Saturday, October 15, 2011

Invisible Forces

Here's a little shout-out to the people of Occupy Wall Street. Yes, the math is a little wrong (but "We are 67%" doesn't sound quite as nice) and all you right wingers can despair at the disappearance of good ol' self-reliance (while collecting Social Security). I don't know what they stand for--neither does anybody else--but whatever it is, it's not the current system. Unlike the London "street revolutions", which began with a legitimate reason and then descended into chaos and mayhem, the OWS had to earn its legitimacy in the eyes of the public, and as such, it will not fade so easily.

Ayn Rand--and yes, I've read both The Fountainhead and Atlas Shrugged--might have thought that venture capitalists could remake the world if it weren't for nosy bureaucrats and that nebulous feeling of compassion. In her simplistic view, businessmen/-women were honest and fair. As anybody who's ever had to so much as return a faulty item should know, in reality, they are anything but. But incorrect conjectures aside, venture capitalists can't remake the world without the little people a)buying their products or b) working to make them. So really, making sure that you're not screwing over the middle class is a good thing.
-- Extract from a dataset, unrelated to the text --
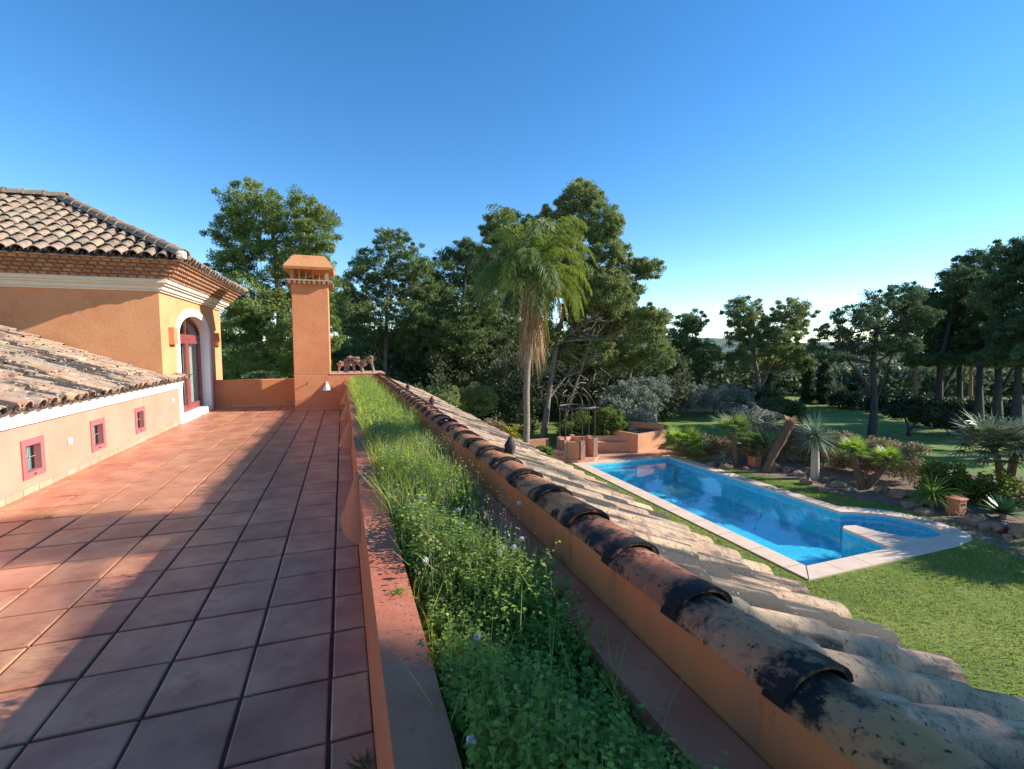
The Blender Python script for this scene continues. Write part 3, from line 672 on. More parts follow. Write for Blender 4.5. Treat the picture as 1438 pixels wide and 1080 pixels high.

In the forest, the mycelia that grow in the forest are largely ignored because they just blend in so well with everything else. But they are actually one of the most critical components to the health of the forest, and they are more pervasive than most people realize. For every single mushroom that you see on the forest floor, there is a network of root-like tendrils (hyphae) that can be anywhere from a few square meters to a few square kilometers in width and depth. These powerhouses of the ecosystem basically decompose anything that sits in the soil long enough--thus playing a critical role in keeping the forest alive...or killing it entirely.

In Western democracies, we like to believe that people have the power--after all, they vote for candidates to represent them in the government, and they trust that the government will serve their needs (I guess this makes JFK a Republican, then). It's kind of awe-inspiring to be able to watch them as they take it.